Biden has been slow to act, and has continued to support Netanyahu, but there has been an unprecedented amount of push-back from the progressive left in the Democratic Party, and some indication that he might be listening. The rockets and air strikes will soon end. Then the hard work will begin.

To demonstrate what America can do, President Biden must insist on an immediate cease-fire and follow his own words, “It is hard, sometimes, to remember. But that is how we heal.” President Biden who spoke to us with compassion on the eve of his inauguration is the very person to suggest to both sides that they try to create a truly compassionate understanding of the other. Compassion is not just an emotion it is a call to action.

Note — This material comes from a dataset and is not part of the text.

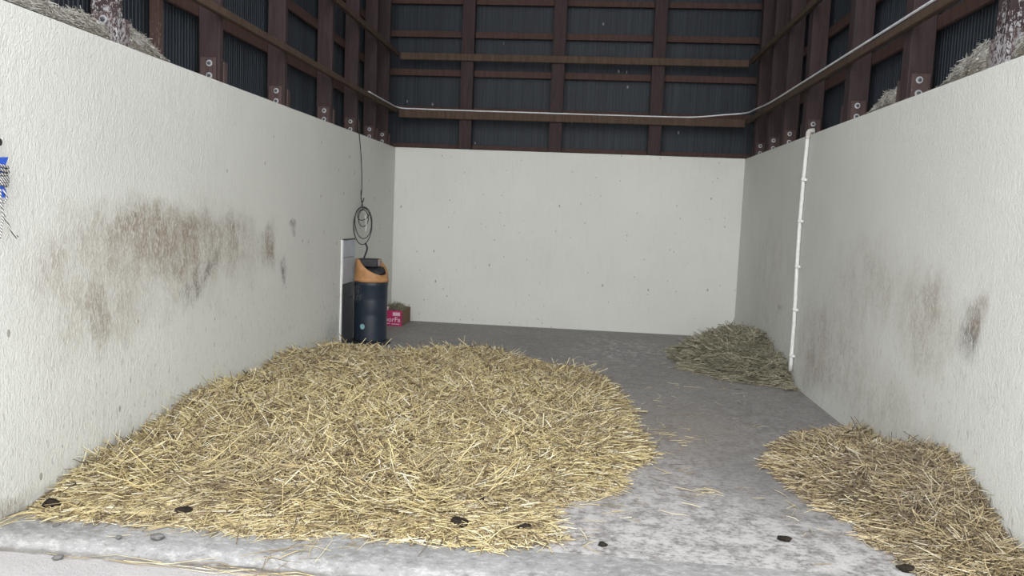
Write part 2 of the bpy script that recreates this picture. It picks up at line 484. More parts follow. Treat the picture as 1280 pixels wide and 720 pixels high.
# ------------------------------------------------------------------ the setting
struct(link('floor', boxbm((XL-0.2, YK1, -0.2), (XR+0.2, YB+0.2, 0.0)), M_floor))
struct(link('ground', boxbm((-14, -12, -0.25), (14, YK0+0.02, ZOUT)), M_yard))
# kerb at the entrance: flush with the floor behind, rounded and chamfered in front
bm = bmesh.new()
prof = [(YK1, 0.0), (YK1-0.06, 0.003), (YK1-0.16, 0.0), (YK1-0.215, -0.003), (YK1-0.24, -0.010), (YK1-0.255, -0.024), (YK1-0.275, -0.042), (YK1-0.30, -0.052), (YK1-0.312, -0.2)]
rngk = random.Random(5)
rows = []
NK = 120
for i in range(NK+1):
    x = -2.64 + (XR+0.2+2.64)*i/NK
    rows.append([bm.verts.new((x, y+(rngk.uniform(-0.006, 0.006) if 1 <= j <= 7 else 0), z+(rngk.uniform(-0.003, 0.003) if 1 <= j <= 6 else 0))) for j, (y, z) in enumerate(prof)])
for A, B in zip(rows, rows[1:]):
    for j in range(len(prof)-1):
        f = bm.faces.new((A[j], A[j+1], B[j+1], B[j])); f.smooth = True
endv = [bm.verts.new((x, YK1, z)) for x, z in ((-2.64, 0.0), (XR+0.2, 0.0), (XR+0.2, -0.2), (-2.64, -0.2))]
bm.faces.new(endv)
struct(link('kerb', bm, M_kerb))

def rough_wall(lo, hi):
    return boxbm(lo, hi, 0.008)
struct(link('wall_left', rough_wall((XL-0.2, YF, -0.2), (XL, YB+0.2, HW)), M_wall_left))
struct(link('wall_right', rough_wall((XR, YF, -0.2), (XR+0.2, YB+0.2, HW)), M_wall_right))
struct(link('wall_back', rough_wall((XL, YB, -0.2), (XR, YB+0.2, HW)), M_wall_back))

# profiled sheet cladding above the walls: fine vertical ribs
def sheet(p0, p1, z0, z1, inward, pitch=0.038, depth=0.004):
    bm = bmesh.new()
    d = Vector(p1)-Vector(p0); L = d.length; d.normalize()
    inw = Vector(inward)
    n = int(L/pitch)
    prof = []
    for i in range(n):
        s = i*pitch
        for a, h in ((0.0, 0), (0.35, 0), (0.45, 1), (0.90, 1)):
            prof.append((s+a*pitch, h*depth))
    prof.append((L, 0))
    off = -inw*0.02
    fr = [[bm.verts.new(Vector(p0)+d*s+inw*h+Vector((0, 0, z))) for z in (z0, z1)] for s, h in prof]
    for A, B in zip(fr, fr[1:]): bm.faces.new((A[0], B[0], B[1], A[1]))
    bk = [[bm.verts.new(Vector(p0)+d*s+off+Vector((0, 0, z))) for z in (z0, z1)] for s in (0, L)]
    bm.faces.new((bk[0][0], bk[0][1], bk[1][1], bk[1][0]))
    return bm
SX = 0.19
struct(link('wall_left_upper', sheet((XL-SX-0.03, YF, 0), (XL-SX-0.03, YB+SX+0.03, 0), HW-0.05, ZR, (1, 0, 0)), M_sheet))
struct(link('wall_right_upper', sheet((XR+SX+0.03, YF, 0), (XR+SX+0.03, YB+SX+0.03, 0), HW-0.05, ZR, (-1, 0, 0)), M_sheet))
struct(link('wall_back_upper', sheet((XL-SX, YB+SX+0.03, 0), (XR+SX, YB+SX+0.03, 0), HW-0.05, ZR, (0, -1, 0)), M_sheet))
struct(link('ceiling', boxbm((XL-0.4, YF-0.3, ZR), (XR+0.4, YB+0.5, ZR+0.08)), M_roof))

# ------------------------------------------------------------------ timber frame
def bolt_bm(n=(0, -1, 0)):
    bm = bmesh.new()
    lathe(bm, [(0.021, 0), (0.021, 0.004)], 20)
    nf = len(bm.faces)
    lathe(bm, [(0.0115, 0.004), (0.0115, 0.013), (0.009, 0.015)], 6)
    lathe(bm, [(0.0055, 0.013), (0.0055, 0.024)], 10)
    bm.faces.ensure_lookup_table()
    for f in bm.faces[nf:]: f.material_index = 1
    q = Vector((0, 0, 1)).rotation_difference(Vector(n))
    bmesh.ops.rotate(bm, verts=bm.verts, matrix=q.to_matrix())
    return bm
bolt_proto = None
def place_bolt(parent, loc):
    global bolt_proto
    if bolt_proto is None:
        o = link('bolt', bolt_bm(), [M_steel, M_greydark], parent); bolt_proto = o
    else:
        o = bolt_proto.copy(); C.objects.link(o); o.parent = parent
    o.location = loc
    return o

def side_post(side, y0, label):
    """a post standing on a side wall: its 145 mm face looks to the entrance; y0 is that face"""
    s = -1 if side == 'left' else 1
    xw = (XL if s < 0 else XR) + s*0.012            # inner edge, just behind the wall face
    hx, hy = 0.072, (0.028 if s < 0 else 0.062)
    t = thing('timber_post', (xw + s*0.075, y0+hy, HW), label, 'post', 'timber posts along the ' + side + ' wall')
    link('shaft', boxbm((-hx, -hy, 0), (hx, hy, ZR-HW), 0.004), M_post, t)
    pl = link('plate', boxbm((-0.055, -hy-0.018, 0), (0.055, -hy, 0.155), 0.003), M_cleat, t)
    for z in (0.115, 0.035):
        place_bolt(pl, (-s*0.012, -hy-0.018, z))
    lo_x, hi_x = (-0.045, 0.078) if s < 0 else (-0.068, 0.045)
    link('cleat', boxbm((lo_x, hy, 0), (hi_x, hy+0.057, 0.14), 0.003), M_cleat, t)
    return t

ORD = ['first', 'second', 'third', 'fourth', 'fifth', 'sixth', 'seventh']
Ls = [3.979, 5.134, 6.27, 7.441, 8.289, 9.027, 9.60]
Rs = [3.968, 5.122, 6.229, 7.387, 8.204, 8.88, 9.53]
extraL = ['dust-whitened brown timber post on left wall, first from the entrance', 'bolted brown timber post on left wall, second from the entrance',
          'bolted brown timber post on left wall, third from the entrance', 'bolted brown timber post on left wall, fourth from the entrance',
          'bolted brown timber post above hanging cable, third before left back corner', 'bolted brown timber post on left wall, next to the back corner post',
          'brown timber corner post where left and back walls meet']
extraR = ['dropping-spattered brown timber post on right wall, first from the entrance', 'speckled brown timber post on right wall, second from the entrance',
          'bolted brown timber post on right wall, third from the entrance', 'bolted brown timber post above the white conduit on right wall',
          'bolted brown timber post on right wall, first behind the white conduit', 'bolted brown timber post on right wall, next to back corner post',
          'brown timber corner post where right and back walls meet']
for y, l in zip(Ls, extraL): side_post('left', y, l)
for y, l in zip(Rs, extraR): side_post('right', y, l)
for x, l in ((-1.558, 'brown timber post on back wall, left one of three'), (-0.425, 'brown timber post on back wall, middle one of three'), (0.795, 'brown timber post on back wall, right one of three')):
    t = thing('timber_post', (x, YB+0.08, HW), l, 'post', 'timber posts on the back wall')
    link('shaft', boxbm((-0.078, -0.05, 0), (0.078, 0.05, ZR-HW), 0.004), M_post, t)

# battens (behind the posts) that carry the sheets
zb = [(2.215, 0.05), (2.665, 0.07), (3.118, 0.08), (3.597, 0.078), (4.005, 0.07), (4.45, 0.07)]
nm = ['lowest', 'second lowest', 'third lowest', 'fourth lowest', 'fifth lowest', 'topmost']
for (z, h), n_ in zip(zb, nm):
    tag(link('timber_batten', boxbm((XL-0.14, YB+SX-0.038, z), (XR+0.14, YB+SX, z+h), 0.003), M_batten), n_+' red-brown batten across the dark sheets above back wall', 'batten', 'battens on the back sheets')
    if z > 2.5:
        tag(link('timber_batten', boxbm((XL-SX, YF, z-0.045), (XL-SX+0.03, YB+SX-0.045, z-0.045+0.085), 0.003), M_batten), n_.replace('second lowest', 'lowest').replace('third lowest', 'second lowest').replace('fourth lowest', 'third lowest').replace('fifth lowest', 'fourth lowest')+' red-brown batten along the dark sheets above left wall', 'batten', 'battens on the left sheets')
        tag(link('timber_batten', boxbm((XR+SX-0.03, YF, z-0.045), (XR+SX, YB+SX-0.045, z-0.045+0.085), 0.003), M_batten), n_.replace('second lowest', 'lowest').replace('third lowest', 'second lowest').replace('fourth lowest', 'third lowest').replace('fifth lowest', 'fourth lowest')+' red-brown batten along the dark sheets above right wall', 'batten', 'battens on the right sheets')
tag(link('timber_strut', boxbm((XL-0.15, 4.52, HW), (XL-0.09, 4.57, ZR), 0.003), M_batten), 'thin upright red-brown batten between first and second post on left wall', 'batten')

# rails nailed to the inner faces of the posts
def rail(lo, hi, label, group):
    return tag(link('timber_rail', boxbm(lo, hi, 0.005), M_rail), label, 'rail', group)
for z0, z1, zs, w in ((2.570, 2.668, 2.615, 'lower'), (3.285, 3.372, 3.312, 'upper')):
    rail((XL+0.037, YB-0.01, z0), (XR-0.037, YB+0.028, z1), w+' brown rail across the posts on back wall', 'rails in front of the posts')
    rail((XL-0.01, YF, zs), (XL+0.035, YB-0.02, z1), w+' brown rail along the posts on left wall', 'rails in front of the posts')
    rail((XR-0.035, YF, zs), (XR+0.01, YB-0.02, z1), w+' brown rail along the posts on right wall', 'rails in front of the posts')

# ------------------------------------------------------------------ straw
rs = np.random.RandomState(7)
def fourier(seed, freqs, n=14):
    r = np.random.RandomState(seed)
    ks = []
    for fq in freqs:
        for _ in range(n):
            a = r.uniform(0, 2*PI); f = fq*r.uniform(0.6, 1.5)
            ks.append((f*math.cos(a), f*math.sin(a), r.uniform(0, 2*PI), 1.0/fq**0.9))
    ks = np.array(ks)
    nrm = math.sqrt((ks[:, 3]**2).sum()/2)
    def fn(x, y):
        out = np.zeros_like(x)
        for kx, ky, ph, am in ks: out += am*np.sin(kx*x*2*PI + ky*y*2*PI + ph)
        return out/nrm
    return fn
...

When enemies start treating one another as human beings with reciprocal moral responsibilities, they are beginning to treat one another as equals. And whatever political arrangements are made, the recognition of the other’s humanity is the only basis for any progress. And we need, in Thurman’s words, “to extend the magnetic field of our morality” to all the actors in Israel and Palestine. And President Biden must tap on his deep reservoir of compassion and help show us the way.